To recap on the event which may have helped change the look of our police for good; an individual denied a Heavy Goods Vehicle Licence enters the premises of a Heavy Goods Vehicle Licence training company with gas cannisters strapped to his person and takes four hostages.
Not a scenario to be taken lightly, I grant you. And had I been among the hostages I’d have wanted a swift and effective end to my distress.
But how best to engineer such an outcome? Well, what about some quick thinking, and the immediate installation of some kind of hostage negotiator who knows how this sort of stand-off generally unfolds. And, just in case, two or three snipers strategically placed nearby.
But no. This was clearly a job for Robocop kitted out with balaclava, paramilitary fatigues, two (yes two) handguns, one machine gun, body armour and grenades. And not just one of these masked gunslingers but dozens of them brought in not to deal with a major terrorist threat but to coral some loser with a grudge.
Far from containing the incident and calmly reassuring the public the authorities helped spread panic and confusion by evacuating thousands, closing down Tube stations, emptying buses, and forcing motorists out of their cars.
Needless to say, making a drama out of a crisis with Rambo lookalikes relishing every minute of it.
Having all this kit and knowing how to use it responsibly, however, are two different things.

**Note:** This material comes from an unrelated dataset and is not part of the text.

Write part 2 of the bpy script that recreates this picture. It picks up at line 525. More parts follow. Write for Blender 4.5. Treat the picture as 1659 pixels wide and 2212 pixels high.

And when it comes to botching their armed responses the police have form.
Ask the Menezes family or the one time fiancee of the barrister Mark Saunders who, drunk and depressed, pathetically brandished a shotgun at his upstairs window before being blasted to kingdom come in a volley of gunfire from seven police marksmen. And this, as an inquest heard, despite repeated reassurances from the same police force that all would end peacefully if he gave himself up.
Never was the term “overkill” more depressingly apt.
As we’re increasingly seeing, the police are rather good at overreacting. Though how good they are at actually firing the weapons they blithely equip themselves with is another matter entirely. And the record to date doesn’t inspire confidence.